Lidia Ravera è inoltre autrice di una sessantina di sceneggiature e di un gran
numero di articoli per varie testate (dall’Unità a Io donna, da MicroMega al
Fatto Quotidiano). Dal marzo 2013 è assessore alla Cultura e alle politiche
giovanili della Regione Lazio, all’interno della giunta di centrosinistra
guidata da Nicola Zingaretti • «La
prozia di suo padre, Camilla, aveva fondato il Pci.

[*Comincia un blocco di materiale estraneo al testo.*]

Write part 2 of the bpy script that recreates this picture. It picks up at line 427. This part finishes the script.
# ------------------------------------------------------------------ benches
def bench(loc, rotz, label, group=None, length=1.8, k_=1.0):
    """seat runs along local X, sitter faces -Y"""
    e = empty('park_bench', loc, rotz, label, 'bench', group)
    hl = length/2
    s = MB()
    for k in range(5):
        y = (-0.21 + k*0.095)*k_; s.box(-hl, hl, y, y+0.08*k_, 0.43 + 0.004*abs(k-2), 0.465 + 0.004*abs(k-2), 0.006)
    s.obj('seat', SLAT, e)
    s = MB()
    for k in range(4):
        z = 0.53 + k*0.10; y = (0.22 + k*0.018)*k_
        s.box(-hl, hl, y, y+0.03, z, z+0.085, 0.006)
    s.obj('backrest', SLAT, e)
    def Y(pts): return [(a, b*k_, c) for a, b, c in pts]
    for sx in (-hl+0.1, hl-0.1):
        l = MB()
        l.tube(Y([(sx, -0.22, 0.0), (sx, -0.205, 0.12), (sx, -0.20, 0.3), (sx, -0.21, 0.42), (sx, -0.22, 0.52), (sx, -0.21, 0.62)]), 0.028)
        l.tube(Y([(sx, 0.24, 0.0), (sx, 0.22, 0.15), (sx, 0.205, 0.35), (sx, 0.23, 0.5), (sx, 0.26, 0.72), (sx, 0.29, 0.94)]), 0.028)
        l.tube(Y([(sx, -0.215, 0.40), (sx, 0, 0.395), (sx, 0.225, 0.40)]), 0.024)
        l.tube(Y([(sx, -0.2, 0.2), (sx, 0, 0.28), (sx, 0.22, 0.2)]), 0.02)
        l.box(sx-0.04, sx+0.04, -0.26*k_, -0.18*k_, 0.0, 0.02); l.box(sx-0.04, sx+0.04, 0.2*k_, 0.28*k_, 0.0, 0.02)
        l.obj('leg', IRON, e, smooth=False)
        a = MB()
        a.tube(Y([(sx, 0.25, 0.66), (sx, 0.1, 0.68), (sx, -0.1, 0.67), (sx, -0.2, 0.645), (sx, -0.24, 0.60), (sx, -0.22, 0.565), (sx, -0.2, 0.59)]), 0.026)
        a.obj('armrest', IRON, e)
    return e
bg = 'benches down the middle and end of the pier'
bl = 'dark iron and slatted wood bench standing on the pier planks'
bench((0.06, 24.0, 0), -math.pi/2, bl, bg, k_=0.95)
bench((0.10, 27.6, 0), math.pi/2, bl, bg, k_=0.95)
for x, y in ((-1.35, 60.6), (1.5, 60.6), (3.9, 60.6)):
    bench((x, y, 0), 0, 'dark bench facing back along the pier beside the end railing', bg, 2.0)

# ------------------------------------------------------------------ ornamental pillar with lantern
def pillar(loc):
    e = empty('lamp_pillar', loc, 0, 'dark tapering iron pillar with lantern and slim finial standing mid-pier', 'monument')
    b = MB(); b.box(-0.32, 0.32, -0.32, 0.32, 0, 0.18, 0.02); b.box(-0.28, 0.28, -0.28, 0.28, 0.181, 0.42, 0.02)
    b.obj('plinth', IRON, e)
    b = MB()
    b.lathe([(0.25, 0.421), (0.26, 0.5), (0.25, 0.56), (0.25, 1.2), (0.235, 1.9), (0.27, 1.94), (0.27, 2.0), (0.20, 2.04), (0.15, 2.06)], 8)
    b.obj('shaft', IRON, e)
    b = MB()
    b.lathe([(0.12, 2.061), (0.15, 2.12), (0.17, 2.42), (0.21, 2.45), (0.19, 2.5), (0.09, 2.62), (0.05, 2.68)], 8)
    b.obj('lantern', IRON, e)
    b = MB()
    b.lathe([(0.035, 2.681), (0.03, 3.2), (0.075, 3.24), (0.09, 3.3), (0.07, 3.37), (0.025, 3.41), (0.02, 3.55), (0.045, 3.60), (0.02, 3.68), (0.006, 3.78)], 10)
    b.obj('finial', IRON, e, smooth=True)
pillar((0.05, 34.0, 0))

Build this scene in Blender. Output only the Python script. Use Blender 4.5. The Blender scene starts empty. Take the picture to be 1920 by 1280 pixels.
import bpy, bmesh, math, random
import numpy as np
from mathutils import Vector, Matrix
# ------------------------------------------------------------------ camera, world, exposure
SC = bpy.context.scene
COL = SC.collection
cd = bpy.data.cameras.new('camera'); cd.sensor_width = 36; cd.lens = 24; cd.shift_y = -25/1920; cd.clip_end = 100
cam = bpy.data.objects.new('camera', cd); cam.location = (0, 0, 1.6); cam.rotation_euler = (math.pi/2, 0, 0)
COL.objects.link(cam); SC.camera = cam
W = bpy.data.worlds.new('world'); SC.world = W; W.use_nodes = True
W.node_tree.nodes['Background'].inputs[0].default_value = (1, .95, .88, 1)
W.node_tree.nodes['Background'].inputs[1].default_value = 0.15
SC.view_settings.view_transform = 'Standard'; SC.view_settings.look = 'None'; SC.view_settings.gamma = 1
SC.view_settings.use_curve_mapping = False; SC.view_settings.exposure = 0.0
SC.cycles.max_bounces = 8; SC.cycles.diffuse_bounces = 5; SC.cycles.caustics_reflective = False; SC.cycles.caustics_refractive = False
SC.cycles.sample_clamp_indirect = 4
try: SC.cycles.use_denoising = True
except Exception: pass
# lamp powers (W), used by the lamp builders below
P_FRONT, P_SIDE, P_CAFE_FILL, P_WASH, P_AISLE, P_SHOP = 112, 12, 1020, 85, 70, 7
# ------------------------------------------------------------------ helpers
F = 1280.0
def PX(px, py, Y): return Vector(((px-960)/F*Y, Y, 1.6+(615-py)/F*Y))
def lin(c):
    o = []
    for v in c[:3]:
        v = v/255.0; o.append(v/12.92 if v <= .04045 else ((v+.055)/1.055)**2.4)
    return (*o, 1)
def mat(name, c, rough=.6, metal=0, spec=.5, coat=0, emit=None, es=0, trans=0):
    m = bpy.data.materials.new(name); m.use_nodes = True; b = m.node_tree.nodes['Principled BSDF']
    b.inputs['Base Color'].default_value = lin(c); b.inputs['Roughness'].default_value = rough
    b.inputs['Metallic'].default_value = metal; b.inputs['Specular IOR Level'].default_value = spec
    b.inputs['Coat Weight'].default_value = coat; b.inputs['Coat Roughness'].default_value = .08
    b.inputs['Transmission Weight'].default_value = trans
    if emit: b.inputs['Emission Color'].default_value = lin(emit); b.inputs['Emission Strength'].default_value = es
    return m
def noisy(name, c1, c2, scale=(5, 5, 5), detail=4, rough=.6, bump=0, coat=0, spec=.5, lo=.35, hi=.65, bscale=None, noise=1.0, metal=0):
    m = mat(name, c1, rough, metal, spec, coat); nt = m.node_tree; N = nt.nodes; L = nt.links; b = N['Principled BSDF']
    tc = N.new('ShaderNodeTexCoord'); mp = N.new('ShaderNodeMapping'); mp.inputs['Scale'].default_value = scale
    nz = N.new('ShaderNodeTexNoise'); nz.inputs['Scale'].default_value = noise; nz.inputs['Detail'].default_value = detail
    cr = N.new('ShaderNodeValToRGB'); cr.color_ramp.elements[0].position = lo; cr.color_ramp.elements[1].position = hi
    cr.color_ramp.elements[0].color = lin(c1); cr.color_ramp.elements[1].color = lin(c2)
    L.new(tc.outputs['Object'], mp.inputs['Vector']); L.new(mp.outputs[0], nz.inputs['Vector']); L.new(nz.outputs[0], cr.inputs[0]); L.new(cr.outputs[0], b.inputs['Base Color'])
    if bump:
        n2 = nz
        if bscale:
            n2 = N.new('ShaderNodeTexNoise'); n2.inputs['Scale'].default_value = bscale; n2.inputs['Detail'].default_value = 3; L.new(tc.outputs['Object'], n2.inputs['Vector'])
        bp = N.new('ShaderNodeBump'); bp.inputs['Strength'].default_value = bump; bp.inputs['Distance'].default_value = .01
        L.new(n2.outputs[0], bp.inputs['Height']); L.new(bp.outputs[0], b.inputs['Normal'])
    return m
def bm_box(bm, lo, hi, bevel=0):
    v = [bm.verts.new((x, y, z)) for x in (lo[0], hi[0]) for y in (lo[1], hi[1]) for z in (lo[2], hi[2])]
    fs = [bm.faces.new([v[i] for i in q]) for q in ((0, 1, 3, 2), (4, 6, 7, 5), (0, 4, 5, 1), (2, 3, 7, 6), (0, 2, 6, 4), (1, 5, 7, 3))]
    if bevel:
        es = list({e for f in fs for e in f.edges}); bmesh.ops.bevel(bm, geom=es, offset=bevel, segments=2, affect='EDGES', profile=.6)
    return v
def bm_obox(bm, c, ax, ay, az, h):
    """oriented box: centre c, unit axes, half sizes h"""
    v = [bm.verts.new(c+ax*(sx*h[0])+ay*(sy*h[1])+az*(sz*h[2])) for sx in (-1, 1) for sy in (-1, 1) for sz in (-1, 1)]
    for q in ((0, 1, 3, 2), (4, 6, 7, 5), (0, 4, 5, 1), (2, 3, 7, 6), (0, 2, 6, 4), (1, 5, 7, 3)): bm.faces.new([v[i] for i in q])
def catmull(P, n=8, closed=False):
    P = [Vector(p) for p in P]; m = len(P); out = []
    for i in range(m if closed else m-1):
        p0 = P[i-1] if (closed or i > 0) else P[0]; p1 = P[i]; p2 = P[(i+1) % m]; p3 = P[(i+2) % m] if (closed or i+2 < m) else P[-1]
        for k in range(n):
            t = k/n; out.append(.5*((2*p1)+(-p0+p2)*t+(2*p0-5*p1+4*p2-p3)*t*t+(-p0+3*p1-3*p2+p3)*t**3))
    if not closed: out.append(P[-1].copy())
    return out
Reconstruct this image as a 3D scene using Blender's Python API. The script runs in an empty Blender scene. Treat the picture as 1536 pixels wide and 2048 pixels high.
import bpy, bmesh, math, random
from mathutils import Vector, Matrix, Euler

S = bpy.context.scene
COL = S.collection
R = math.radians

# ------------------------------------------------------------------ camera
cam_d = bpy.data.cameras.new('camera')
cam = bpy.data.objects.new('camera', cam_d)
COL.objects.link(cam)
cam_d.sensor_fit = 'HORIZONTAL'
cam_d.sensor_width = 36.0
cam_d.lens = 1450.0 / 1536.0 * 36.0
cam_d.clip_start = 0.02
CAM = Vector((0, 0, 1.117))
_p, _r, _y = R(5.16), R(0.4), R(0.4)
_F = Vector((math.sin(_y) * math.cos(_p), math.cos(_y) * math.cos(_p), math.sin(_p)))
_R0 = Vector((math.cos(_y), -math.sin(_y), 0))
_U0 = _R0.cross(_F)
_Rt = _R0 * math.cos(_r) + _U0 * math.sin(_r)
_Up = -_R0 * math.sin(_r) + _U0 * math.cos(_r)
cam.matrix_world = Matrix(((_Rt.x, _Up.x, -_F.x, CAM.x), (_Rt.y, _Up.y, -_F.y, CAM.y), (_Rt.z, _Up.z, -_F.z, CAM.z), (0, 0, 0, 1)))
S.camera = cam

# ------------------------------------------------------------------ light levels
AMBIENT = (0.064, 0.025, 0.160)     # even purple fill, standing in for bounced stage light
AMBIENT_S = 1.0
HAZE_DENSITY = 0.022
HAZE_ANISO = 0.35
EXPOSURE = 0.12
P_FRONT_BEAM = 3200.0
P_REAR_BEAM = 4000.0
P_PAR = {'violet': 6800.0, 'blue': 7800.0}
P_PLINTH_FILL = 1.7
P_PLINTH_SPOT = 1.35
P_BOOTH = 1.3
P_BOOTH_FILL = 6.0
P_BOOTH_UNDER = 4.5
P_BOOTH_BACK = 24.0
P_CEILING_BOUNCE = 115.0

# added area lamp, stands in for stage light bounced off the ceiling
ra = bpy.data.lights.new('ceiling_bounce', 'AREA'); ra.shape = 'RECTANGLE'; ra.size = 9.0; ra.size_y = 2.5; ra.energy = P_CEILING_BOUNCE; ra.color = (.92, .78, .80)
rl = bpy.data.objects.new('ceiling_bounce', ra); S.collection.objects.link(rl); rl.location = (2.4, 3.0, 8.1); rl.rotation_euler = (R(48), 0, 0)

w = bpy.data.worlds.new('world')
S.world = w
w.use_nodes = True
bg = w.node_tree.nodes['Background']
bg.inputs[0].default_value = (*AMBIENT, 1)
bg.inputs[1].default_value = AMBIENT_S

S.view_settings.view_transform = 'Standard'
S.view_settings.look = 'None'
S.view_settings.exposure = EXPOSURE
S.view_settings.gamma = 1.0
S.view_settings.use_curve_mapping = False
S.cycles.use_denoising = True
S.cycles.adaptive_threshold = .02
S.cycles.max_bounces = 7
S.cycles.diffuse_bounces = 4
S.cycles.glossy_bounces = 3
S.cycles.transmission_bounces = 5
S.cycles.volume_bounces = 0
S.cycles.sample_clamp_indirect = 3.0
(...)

Politicamente, lei si
descrive così: “iscritta alla Fgci, movimentista e poi extraparlamentare e poi
femminista e poi sinistra Ds e poi Aprile e poi sinistra fuori dai Ds e poi
girotondina e poi madre costituente del Piddì, disposta a inghiottire dubbi e
critiche per far vincere almeno uno straccio di democrazia”» (Federico Raponi).
Ferocemente antiberlusconiana (nel 2011 fu tra le promotrici del movimento «Se
non ora, quando?») e antirenziana della prima ora (nel novembre 2013, quando
Renzi era ancora sindaco di Firenze, esecrò la delibera istitutiva del
«cimitero dei non nati», destinato cioè alla sepoltura dei figli abortiti, da
lei definiti meri «grumi di materia») • Sposata con il regista e sceneggiatore Mimmo
Rafele, due figli, Nicola (a propria volta scrittore e sceneggiatore) e
Maddalena • «Mi ricordo
perfettamente di me stessa, avevo un giaccone blu da marinaio, i capelli lunghi
e sottili, occhi da sberle (belli, arroganti) e una voce possente. Gridavo nel
corteo: “Per i fascisti / non basta una sfilata: / prognosi, prognosi /
riservata”. Cordone, cordone, marciavamo abbarbicati. Sognando sangue. Mi
pento, mi vergogno, d’aver gridato. Come mi vergogno d’aver brindato alla morte
del commissario Calabresi. Non ero una sanguinaria. Ero superficiale. E
conformista. Mi vergogno della mia giovinezza conformista. Non ero cattiva, ero
oca. Pur sognandomi romanziera, a diciotto anni, diciannove, non facevo lo
sforzo di mettermi dal punto di vista degli altri».